A prime number (or a prime) is a natural number which has exactly two distinct natural number divisors: 1 and itself. The first twenty-six prime numbers are:
2, 3, 5, 7, 11, 13, 17, 19, 23, 29, 31, 37, 41, 43, 47, 53, 59, 61, 67, 71, 73, 79, 83, 89, 97, 101.
Today the largest known prime number, found only in August 2008, is a 12 million digit number (a very large number) that took thousands of people and many distributed computers to determine and test. The discovery was hailed by Time magazine as the 29th top invention of 2008. There is a foundation called Electronic Frontier Foundation,
www.eff.org/awards/coop, that offers awards for finding very large prime numbers. The "next" award is $USD150K for the first person or group to find a prime number with at least 100,000,000 decimal digits.

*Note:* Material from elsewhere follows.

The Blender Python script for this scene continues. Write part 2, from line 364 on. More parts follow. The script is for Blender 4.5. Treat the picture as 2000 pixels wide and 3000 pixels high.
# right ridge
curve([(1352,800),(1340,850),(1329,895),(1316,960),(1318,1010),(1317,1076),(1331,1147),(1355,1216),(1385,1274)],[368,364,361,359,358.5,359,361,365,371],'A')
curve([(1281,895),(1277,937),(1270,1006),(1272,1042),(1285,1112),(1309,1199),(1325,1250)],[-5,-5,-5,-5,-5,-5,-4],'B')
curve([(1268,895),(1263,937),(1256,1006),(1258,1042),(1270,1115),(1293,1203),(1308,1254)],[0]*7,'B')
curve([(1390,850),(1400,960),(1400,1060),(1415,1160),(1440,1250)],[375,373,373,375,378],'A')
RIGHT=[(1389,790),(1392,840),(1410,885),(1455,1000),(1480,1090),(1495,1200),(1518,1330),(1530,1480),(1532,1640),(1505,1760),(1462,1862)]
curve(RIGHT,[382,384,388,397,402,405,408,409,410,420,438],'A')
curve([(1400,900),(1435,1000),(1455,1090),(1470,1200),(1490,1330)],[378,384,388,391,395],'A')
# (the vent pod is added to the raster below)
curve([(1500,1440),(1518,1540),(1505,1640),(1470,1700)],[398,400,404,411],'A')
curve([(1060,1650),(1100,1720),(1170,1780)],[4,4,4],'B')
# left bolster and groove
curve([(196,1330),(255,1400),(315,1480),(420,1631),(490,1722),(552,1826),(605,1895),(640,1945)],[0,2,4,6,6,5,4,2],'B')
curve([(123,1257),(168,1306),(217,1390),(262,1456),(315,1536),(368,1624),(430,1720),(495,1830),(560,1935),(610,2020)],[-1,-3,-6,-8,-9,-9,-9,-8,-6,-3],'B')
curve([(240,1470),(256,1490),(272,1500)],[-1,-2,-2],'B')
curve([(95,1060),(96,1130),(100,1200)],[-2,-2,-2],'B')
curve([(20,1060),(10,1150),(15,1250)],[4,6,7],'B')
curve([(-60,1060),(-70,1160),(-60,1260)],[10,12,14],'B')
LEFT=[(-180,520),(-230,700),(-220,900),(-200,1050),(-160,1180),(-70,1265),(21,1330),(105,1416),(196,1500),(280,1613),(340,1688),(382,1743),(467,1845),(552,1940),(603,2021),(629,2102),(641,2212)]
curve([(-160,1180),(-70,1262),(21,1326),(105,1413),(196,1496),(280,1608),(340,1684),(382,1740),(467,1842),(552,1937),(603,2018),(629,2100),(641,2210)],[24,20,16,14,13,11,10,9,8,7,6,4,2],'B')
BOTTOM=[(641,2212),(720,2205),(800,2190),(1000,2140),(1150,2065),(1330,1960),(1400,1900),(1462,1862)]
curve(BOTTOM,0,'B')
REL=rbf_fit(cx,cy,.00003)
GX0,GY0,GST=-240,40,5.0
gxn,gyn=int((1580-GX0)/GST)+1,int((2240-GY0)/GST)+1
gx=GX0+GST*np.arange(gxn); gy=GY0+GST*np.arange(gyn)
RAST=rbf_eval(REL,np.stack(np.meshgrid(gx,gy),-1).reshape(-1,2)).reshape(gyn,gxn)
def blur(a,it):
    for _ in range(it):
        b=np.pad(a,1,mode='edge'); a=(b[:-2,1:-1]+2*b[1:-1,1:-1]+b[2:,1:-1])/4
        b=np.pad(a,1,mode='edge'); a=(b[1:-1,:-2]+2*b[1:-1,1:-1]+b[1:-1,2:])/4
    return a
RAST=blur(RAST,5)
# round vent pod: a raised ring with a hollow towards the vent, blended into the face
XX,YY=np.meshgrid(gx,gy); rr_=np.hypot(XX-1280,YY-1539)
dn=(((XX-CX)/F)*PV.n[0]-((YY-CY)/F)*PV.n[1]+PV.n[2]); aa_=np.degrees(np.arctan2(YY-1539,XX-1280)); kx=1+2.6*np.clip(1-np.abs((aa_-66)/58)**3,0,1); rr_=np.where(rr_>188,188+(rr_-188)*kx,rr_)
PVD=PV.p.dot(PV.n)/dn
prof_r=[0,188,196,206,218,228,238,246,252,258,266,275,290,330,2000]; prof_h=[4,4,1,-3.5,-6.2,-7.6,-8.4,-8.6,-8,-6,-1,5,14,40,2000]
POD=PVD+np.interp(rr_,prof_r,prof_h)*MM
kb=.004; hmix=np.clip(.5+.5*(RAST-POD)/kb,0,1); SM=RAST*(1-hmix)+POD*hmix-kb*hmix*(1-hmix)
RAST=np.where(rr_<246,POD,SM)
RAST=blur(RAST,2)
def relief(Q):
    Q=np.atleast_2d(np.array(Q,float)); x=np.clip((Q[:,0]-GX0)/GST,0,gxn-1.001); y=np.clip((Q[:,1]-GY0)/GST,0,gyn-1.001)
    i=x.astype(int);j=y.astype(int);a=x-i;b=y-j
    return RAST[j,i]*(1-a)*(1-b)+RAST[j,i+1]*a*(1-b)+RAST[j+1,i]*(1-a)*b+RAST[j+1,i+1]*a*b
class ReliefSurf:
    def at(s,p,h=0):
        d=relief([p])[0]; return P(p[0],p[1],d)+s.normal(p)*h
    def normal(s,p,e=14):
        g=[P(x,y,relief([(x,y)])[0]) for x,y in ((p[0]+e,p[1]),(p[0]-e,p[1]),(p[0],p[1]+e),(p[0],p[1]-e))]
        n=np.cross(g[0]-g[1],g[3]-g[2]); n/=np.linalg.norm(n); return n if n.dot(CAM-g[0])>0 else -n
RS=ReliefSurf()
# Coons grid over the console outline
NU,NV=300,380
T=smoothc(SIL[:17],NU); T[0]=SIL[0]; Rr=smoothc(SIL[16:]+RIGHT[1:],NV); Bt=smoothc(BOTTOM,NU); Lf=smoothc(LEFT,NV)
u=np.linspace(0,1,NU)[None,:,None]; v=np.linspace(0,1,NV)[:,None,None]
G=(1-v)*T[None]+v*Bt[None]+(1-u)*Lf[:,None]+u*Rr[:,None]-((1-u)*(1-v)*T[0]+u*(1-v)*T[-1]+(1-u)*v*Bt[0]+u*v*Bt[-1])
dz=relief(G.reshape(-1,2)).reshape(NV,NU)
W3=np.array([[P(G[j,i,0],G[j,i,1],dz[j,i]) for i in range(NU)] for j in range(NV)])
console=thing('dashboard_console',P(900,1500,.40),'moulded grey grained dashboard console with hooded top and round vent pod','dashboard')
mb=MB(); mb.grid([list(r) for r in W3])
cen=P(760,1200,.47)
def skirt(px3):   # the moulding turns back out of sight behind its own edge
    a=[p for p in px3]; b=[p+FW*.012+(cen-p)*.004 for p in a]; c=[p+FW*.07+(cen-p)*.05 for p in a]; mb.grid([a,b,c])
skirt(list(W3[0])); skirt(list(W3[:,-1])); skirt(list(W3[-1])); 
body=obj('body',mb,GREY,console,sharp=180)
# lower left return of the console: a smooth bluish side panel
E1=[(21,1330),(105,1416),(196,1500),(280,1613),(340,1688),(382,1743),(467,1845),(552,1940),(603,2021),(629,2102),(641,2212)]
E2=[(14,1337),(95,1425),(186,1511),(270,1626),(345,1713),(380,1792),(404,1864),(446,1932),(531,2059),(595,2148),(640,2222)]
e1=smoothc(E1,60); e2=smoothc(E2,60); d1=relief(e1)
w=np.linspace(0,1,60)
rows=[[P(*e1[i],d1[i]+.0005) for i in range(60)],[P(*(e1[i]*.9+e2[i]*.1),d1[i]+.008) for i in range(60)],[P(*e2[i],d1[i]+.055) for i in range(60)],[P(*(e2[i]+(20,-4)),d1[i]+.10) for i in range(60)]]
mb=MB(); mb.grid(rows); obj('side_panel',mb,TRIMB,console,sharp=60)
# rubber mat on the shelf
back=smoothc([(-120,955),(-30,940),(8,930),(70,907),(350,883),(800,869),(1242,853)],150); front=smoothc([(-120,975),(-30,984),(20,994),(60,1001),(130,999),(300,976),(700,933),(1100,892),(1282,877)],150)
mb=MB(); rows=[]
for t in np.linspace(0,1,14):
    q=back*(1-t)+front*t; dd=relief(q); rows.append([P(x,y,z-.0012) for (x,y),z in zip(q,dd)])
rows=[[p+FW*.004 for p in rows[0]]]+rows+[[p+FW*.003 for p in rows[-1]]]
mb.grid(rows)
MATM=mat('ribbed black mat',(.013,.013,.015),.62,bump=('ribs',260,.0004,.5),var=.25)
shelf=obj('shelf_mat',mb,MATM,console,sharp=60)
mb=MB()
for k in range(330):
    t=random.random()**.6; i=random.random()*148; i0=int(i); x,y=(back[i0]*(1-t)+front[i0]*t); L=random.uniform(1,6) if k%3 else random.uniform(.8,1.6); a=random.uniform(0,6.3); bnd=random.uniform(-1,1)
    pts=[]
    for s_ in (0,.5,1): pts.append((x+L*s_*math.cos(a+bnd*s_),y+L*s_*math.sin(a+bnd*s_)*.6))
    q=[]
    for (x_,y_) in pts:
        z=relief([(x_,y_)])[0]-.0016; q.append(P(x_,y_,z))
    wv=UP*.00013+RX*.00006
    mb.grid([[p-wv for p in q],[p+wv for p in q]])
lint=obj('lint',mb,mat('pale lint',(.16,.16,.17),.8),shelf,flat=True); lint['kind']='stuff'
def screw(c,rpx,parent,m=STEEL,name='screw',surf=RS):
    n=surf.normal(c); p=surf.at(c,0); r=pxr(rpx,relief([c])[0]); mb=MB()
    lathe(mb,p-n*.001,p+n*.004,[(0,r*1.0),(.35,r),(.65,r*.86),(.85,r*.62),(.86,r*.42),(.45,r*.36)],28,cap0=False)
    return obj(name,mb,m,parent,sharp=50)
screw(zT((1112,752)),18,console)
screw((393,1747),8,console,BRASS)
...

Finding prime numbers has been "studied" for such a long time dating back to 300BC with the early Mathematicians from Ancient Greece. In fact the oldest recorded thoughts on prime numbers dates back 20,000 years ago to a "Ishango bone" found in the Nile river of Congo.
Today, there is still no known formula for finding prime numbers. However, people have developed methods or algorithms to determine if a given number is prime or to list a series of prime numbers.

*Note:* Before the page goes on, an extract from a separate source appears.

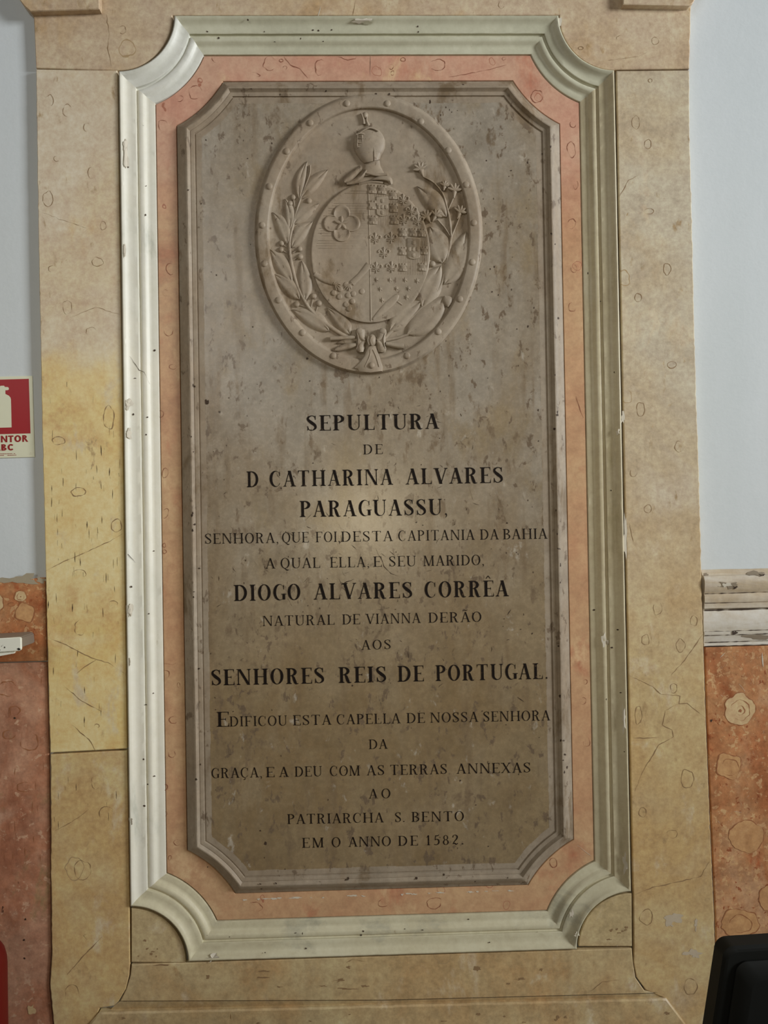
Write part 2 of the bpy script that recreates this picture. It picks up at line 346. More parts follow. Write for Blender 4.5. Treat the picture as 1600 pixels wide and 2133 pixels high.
plate(bm, jitter([(125, FL), (112, 2133), (104, 2050), (108, 1990), (106, 1800), (105.2, 1572)], 9, 1.2, 5, False) + [(264, 1563.5), (269.4, 1888), (270.6, 2005), (269, 2032), (262, 2060), (247, 2086), (238, 2095), (207, 2100), (203, 2112), (182, 2140), (172, 2200), (172, FL)], HB, 0)
crack(bm, [(115, 1730), (150, 1712), (185, 1686)], 1.5, H); ring(bm, 222, 1694, 15, 14, H, 2.2, part=.6); ring(bm, 172, 1812, 17, 21, H, 1.3)
crack(bm, [(180, 1945), (174, 1949), (181, 1957)], 1.6, H, 2); crack(bm, [(212, 1952), (170, 1995), (140, 2030)], 2.5, H)
ring(bm, 150, 2070, 14, 18, H, 1, part=.6); ring(bm, 200, 1560+70, 10, 14, H, 1, part=.6)
for i in range(16):
    x = RNG.uniform(110, 262); y = RNG.uniform(1580, 1720); l = RNG.uniform(4, 18); crack(bm, [(x, y), (x+.5, y+l)], 1.1, H, 2, .5)
obj('jamb', bm, [M['lioz_low_left'], M['vein'], M['vein_and_shade']], sur)

bm = bmesh.new()
ri = [(1284.5, 147.5), (1320, 1867), (1321, 1972), (1320, 2004), (1326, 2036), (1345, 2062), (1386, 2080), (1391, 2086), (1424, 2130), (1436, 2180), (1436, FL)]
ro = [(1503, FL), (1494, 2133), (1487, 1900), (1478, 1700), (1470, 1500), (1465, 1345), (1461, 1180), (1455, 950), (1447, 700), (1441, 420), (1437, 300), (1436, 146)]
plate(bm, ri + jitter(ro, 8, 1.5, 8, False), HB, 0)
for pts in ([(1290, 410), (1310, 375), (1332, 364)], [(1465, 1320), (1430, 1370), (1398, 1408)], [(1312, 1408), (1360, 1430), (1377, 1446), (1417, 1450), (1415, 1466), (1432, 1465), (1470, 1496)],
            [(1414, 1466), (1386, 1480), (1380, 1510), (1400, 1520), (1403, 1535), (1372, 1552), (1338, 1610), (1323, 1648)], [(1316, 1866), (1360, 1848), (1408, 1838), (1460, 1826), (1478, 1795)], [(1319, 1537), (1370, 1537)], [(1312, 1090), (1320, 1130)]):
    crack(bm, pts, 1.6, H)
for (x, y, a, b) in ((1370, 1267, 9, 14), (1345, 1333, 8, 11), (1418, 1345, 9, 14), (1446, 1293, 7, 11), (1404, 1433, 7, 10), (1330, 1490, 7, 19), (1432, 1622, 14, 19), (1339, 1692, 8, 10), (1401, 1737, 12, 8),
                     (1325, 255, 8, 14), (1350, 300, 7, 10), (1355, 168, 4, 4), (1320, 985, 7, 8), (1335, 852, 8, 15), (1390, 560, 8, 12), (1330, 620, 7, 9), (1400, 760, 9, 7), (1352, 440, 10, 6), (1415, 930, 9, 12), (1350, 1060, 8, 8), (1440, 2055, 13, 17), (1347, 1910, 13, 15)):
    ring(bm, x, y, a, b, H, 1.3, part=RNG.choice((1, 1, .75)))
for (x, y, a, b) in ((1404, 1912, 17, 11), (1395, 1925, 8, 8), (1440, 1985, 15, 7), (1448, 1990, 5, 8), (1450, 1926, 4, 11), (1286, 1970, 1, 1)):
    blob(bm, x, y, a, b, H, 4, rough=.6)
ribbon(bm, [(1332.6, 1511), (1334.6, 1513)], 4, H, 2)
obj('jamb', bm, [M['lioz_right'], M['vein'], M['vein_and_shade'], M['chip'], plain('worn_patch', lin(208, 192, 166), .6, grain=.3)], sur)

for nm, cc, a0, a1, corner in (('spandrel', BL, -90, 0, (273.6, 2004.6)), ('spandrel', BR, 180, 270, (1316.6, 1971.5))):
    bm = bmesh.new()
    a = arc(cc, R0-(3 if cc is BL else 6), a0, a1)
    if cc is BL: a = [(x+1, y-1) for x, y in a]
    else: a = [(x-1, y-1) for x, y in a]
    plate(bm, a + [corner], HB, -.001)
    for i in range(7):
        x = corner[0] + (1 if cc is BL else -1)*RNG.uniform(10, 55); y = corner[1]-RNG.uniform(10, 50); blob(bm, x, y, RNG.uniform(1, 5), RNG.uniform(1, 2.5), -.0006, 1, rough=.6)
    obj(nm, bm, [M['lioz_low'], M['vein']], sur)
bm = bmesh.new()
plate(bm, [(274, 2009.5), (640, 1997.5), (1000, 1985.5), (1316.5, 1976), (1318.5, 2004), (1324, 2037), (1343, 2064), (1372, 2068), (800, 2084), (250, 2086), (263, 2060), (271.4, 2032)][::-1], HB, 0)
quad_grid(bm, [[U(249, 2086, -.0012), U(800, 2084, -.0012), U(1374, 2069, -.0012)], [U(238, 2095, -.004), U(800, 2090, -.004), U(1384, 2077, -.004)], [U(225, 2108, -.011), U(800, 2101, -.011), U(1390, 2088, -.011)], [U(225, 2112, -.0154), U(800, 2105, -.0154), U(1390, 2092, -.0154)]]); toward(bm)
crack(bm, [(722, 2005), (735, 1998), (760, 2003)], 1.6, H); crack(bm, [(722, 2005), (732, 2014)], 1.6, H); crack(bm, [(1230, 2065), (1255, 2045), (1290, 2042)], 2, H)
for i in range(14): blob(bm, RNG.uniform(300, 1300), RNG.uniform(2010, 2060), RNG.uniform(3, 16), RNG.uniform(1, 4), H, 1, rough=.7)
obj('sill', bm, [M['lioz_low'], M['vein']], sur)
bm = bmesh.new()
plate(bm, jitter([(206, 2110), (560, 2102), (900, 2093), (1389, 2081)], 12, 1.3, 11, False) + [(1430, 2135), (1442, 2200), (1442, FL), (166, FL), (166, 2200), (180, 2140)], HB, .006, .004)
for i in range(12): blob(bm, RNG.uniform(220, 1390), RNG.uniform(2110, 2132), RNG.uniform(2, 6), RNG.uniform(1, 3), .0064, 1, rough=.7)
obj('base_course', bm, [M['lioz_low'], M['vein']], sur)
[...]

The "quick way" to determine if a number is prime is based on the fact that since prime numbers are those with only 1 and itself as factors, we know that we are dealing with multiplication / division. So we can conclude that when testing a number we only need to test those numbers up to the square root of the number being tested. For eg. the number 49's square root is 7, therefore to test 49 you will only need to try up to the number 7 (7x7) - which of course is not prime. If you try the number 19, you would try 2, 3, 4 and stop because 5x5 is 25 which is greater than 19. Thus 19 is Prime.

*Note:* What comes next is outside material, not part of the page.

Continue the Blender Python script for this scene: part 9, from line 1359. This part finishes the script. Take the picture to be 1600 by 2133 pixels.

If you want to build a list of prime numbers less than or equal to a given integer there is a method called Erotosthenes
en.wikipedia.org/wiki/Sieve_of_Eratosthenes which has 6 steps:
- Create a list of consecutive integers from two to your number, say n,: (2, 3, 4, ..., n).
- Initially, let p equal 2, the first prime number.
- Strike from the list all multiples of p greater than p eg. 2,4,6,8,10 (all these cannot be prime since they are a multiple of the prime number itself)
- Find the first number remaining on the list greater than p (this number is the next prime); let p equal this number.
- Repeat steps 3 and 4 until the prime number is greater than the square root of the number n (or where p2 > n)
- All the remaining numbers on the list are prime.